Memphis Orion, the company’s CEO, wants to build on traditional bathhouse culture to take advantage of the rising skepticism of alcohol among Generation Z. Someday, he imagines, the bathhouse could provide an alternative “third place” where Denverites can gather, instead of a bar or a brewery.
“We're providing another opportunity for people to come together, down-regulate and have an experience that's more about being connected with each other,” Orion said.
Not exactly a hot spring, but geothermal
Public bathhouses have offered an oasis in cities like Tokyo and Budapest for centuries.

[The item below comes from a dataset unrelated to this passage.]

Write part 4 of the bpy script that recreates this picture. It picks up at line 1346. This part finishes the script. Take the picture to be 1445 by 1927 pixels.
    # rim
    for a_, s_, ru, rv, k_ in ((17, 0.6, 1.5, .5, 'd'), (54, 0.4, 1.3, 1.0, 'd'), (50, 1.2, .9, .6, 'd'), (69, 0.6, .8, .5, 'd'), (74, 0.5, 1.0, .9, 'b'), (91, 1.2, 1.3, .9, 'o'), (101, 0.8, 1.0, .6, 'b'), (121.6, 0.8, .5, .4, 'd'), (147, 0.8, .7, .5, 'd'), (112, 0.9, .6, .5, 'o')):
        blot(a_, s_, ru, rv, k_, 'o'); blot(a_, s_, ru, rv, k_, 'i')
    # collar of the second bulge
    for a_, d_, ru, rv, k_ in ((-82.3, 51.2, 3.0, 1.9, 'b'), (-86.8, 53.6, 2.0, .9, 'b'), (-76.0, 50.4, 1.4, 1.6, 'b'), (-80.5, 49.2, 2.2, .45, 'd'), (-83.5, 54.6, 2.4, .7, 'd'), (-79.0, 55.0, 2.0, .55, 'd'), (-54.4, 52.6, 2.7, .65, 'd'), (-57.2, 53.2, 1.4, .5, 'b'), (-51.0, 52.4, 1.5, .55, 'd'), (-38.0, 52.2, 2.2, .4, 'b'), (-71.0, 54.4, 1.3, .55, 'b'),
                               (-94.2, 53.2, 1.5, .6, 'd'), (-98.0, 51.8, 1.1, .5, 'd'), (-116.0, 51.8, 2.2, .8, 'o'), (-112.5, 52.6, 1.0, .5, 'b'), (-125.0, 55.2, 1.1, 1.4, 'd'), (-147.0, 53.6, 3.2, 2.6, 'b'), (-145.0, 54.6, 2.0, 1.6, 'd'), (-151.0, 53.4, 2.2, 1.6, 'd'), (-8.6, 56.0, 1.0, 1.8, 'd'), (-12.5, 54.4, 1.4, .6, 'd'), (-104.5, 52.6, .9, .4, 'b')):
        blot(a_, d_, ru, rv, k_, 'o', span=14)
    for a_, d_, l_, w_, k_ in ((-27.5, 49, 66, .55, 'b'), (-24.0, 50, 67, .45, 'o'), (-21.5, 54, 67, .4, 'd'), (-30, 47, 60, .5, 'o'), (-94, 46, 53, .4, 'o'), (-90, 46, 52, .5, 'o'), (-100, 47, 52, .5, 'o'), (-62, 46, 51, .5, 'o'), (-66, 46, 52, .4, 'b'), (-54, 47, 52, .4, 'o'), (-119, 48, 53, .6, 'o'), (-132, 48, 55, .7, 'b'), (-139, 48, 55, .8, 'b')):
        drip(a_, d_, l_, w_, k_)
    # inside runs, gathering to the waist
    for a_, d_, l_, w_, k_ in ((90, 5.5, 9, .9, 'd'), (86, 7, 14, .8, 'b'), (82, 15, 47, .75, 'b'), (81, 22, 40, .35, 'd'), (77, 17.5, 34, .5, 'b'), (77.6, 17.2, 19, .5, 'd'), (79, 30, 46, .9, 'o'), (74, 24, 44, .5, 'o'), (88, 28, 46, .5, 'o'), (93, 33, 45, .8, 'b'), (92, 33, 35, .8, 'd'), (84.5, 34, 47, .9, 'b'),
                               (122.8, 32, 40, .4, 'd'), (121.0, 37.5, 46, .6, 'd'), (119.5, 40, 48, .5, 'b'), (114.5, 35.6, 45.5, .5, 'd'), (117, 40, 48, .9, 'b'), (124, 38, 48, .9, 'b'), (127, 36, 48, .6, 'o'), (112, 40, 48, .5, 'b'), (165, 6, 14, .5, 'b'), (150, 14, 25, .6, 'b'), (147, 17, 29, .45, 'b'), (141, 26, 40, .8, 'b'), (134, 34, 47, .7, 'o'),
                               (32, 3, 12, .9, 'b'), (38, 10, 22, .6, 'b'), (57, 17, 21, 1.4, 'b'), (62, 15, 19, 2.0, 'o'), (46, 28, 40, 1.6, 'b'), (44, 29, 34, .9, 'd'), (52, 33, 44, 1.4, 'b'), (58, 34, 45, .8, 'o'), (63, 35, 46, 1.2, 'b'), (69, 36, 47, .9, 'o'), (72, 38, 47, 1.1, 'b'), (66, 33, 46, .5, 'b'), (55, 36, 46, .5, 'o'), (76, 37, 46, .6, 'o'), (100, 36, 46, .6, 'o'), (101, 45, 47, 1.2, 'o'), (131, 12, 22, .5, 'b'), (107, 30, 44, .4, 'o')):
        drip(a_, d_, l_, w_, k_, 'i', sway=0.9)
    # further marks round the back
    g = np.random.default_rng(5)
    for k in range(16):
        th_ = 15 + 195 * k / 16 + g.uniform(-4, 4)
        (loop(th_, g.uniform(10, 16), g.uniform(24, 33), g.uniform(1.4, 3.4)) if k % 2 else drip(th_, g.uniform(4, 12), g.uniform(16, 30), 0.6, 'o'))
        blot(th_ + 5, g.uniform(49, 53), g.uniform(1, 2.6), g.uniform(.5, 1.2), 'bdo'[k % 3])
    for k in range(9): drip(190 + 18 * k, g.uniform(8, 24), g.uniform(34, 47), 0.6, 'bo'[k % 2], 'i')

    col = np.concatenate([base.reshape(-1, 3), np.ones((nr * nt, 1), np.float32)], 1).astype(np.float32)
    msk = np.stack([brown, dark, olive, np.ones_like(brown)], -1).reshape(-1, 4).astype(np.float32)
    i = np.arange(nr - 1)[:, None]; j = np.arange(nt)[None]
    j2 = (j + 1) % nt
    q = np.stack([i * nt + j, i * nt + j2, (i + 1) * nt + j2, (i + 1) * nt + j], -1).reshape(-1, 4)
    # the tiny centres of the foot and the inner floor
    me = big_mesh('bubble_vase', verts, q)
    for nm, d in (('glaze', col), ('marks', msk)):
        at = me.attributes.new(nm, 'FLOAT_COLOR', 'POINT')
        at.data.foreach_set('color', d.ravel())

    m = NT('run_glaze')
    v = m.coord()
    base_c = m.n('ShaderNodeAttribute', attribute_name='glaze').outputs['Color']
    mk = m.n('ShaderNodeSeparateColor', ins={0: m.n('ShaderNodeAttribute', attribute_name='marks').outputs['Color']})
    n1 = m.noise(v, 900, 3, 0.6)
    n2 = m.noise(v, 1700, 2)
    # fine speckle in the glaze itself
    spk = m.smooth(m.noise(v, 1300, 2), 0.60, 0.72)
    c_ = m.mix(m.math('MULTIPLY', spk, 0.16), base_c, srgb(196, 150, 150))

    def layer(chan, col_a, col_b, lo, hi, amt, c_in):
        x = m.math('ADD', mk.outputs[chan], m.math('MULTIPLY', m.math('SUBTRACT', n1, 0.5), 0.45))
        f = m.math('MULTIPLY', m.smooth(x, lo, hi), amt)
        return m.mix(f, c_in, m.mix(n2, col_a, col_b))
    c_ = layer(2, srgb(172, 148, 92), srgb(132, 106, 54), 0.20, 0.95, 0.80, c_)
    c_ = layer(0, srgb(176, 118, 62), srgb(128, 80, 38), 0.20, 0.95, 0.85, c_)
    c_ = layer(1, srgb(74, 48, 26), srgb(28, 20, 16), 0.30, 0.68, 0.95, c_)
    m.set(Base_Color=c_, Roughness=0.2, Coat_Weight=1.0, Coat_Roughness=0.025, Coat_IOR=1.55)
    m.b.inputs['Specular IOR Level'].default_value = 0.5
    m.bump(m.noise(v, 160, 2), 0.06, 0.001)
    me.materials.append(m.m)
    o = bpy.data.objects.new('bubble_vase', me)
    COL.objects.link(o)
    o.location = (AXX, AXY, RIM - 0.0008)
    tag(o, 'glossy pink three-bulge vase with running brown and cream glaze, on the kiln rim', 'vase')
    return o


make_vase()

Those locations often relied on local resources to create communal spaces. In Japan, for example, traditional sentos have heated pools by burning scrap wood from nearby demolition projects. Most residents now bathe instead in water piped over long distances and heated by natural gas.
Coba aims to take advantage of a different local resource: geothermal energy. Last week, the Colorado Energy Office announced the project had earned a $526,200 state tax credit to build a thermal energy network in Denver.
The system will rely on a series of 500- to-800 foot boreholes drilled beneath an existing parking lot. At those depths, the Earth’s temperature barely changes with the seasons, hovering at around 50 degrees Fahrenheit year-round.
By linking the boreholes to heat pumps, the bathhouse would use electricity to harvest the ambient underground energy to heat its indoor spaces. In the summer, the system could work in reverse to shift heat underground and cool occupants.
It’s a concept already helping Colorado Mesa University, in Grand Junction, save thousands of dollars on its energy costs. On a smaller scale, individual homeowners can tap steady underground temperatures by drilling wells straight into their backyards.
Coba can’t build a big enough borehole field at its current site to serve all its energy needs. In the short term, the bathhouse plans to rely on natural gas to heat water for its many planned hot tubs. But Orion has also started conversations with Domo — a Japanese restaurant next door — about someday expanding the geothermal network across both properties.
With a big enough system, the bathhouse could someday resemble something closer to a natural hot spring. Only instead of geological cracks bringing hot water to the surface, modern technology would let visitors bathe in energy harvested from Earth’s shallow crust.
Gov. Jared Polis has made it a priority to jump-start a geothermal energy industry in Colorado. In a written statement, Ari Rosenblum, a spokesperson for the Colorado Energy Office, said Coba received a tax credit because the project aligns with state goals to cut climate-warming emissions and adopt innovative clean energy solutions.
Don’t get your bathing suits just yet
It’s unclear exactly when Coba will open its public bathhouse — or what it will cost to visit.
The company is still raising capital and considering loans to support construction, and it’s waiting for city officials to approve initial plans for the facility. Orion declined to say when the company expects to open the bathhouse, but it’s already allowing people to book sessions inside its Cobacita sauna currently located on-site.
The company will offer memberships and one-time drop-in visits, but it hasn’t yet detailed how much visitors will pay for either option. Lerner, however, insisted the price won’t exceed the cost of a nice lunch out.
“We believe that deep relaxation should be a part of the flow of your daily life, not a kind of escape from your life that you do once or twice a year. It's priced to allow you to come four or five times a month,” Lerner said.
Lerner has some experience attracting visitors to less traditional cultural experiences. In 2019, he stepped down as the director and chief animator of the Museum of Contemporary Art Denver.
He hopes the bathhouse will offer a different type of civic gathering space built around relaxation. Once it's fully established, he expects roughly 300,000 people will visit the facility annually, lured by the prospect of deep relaxation at an affordable price.
“This is the next evolution in leisure. It's a lack we’re making up for,” Lerner said.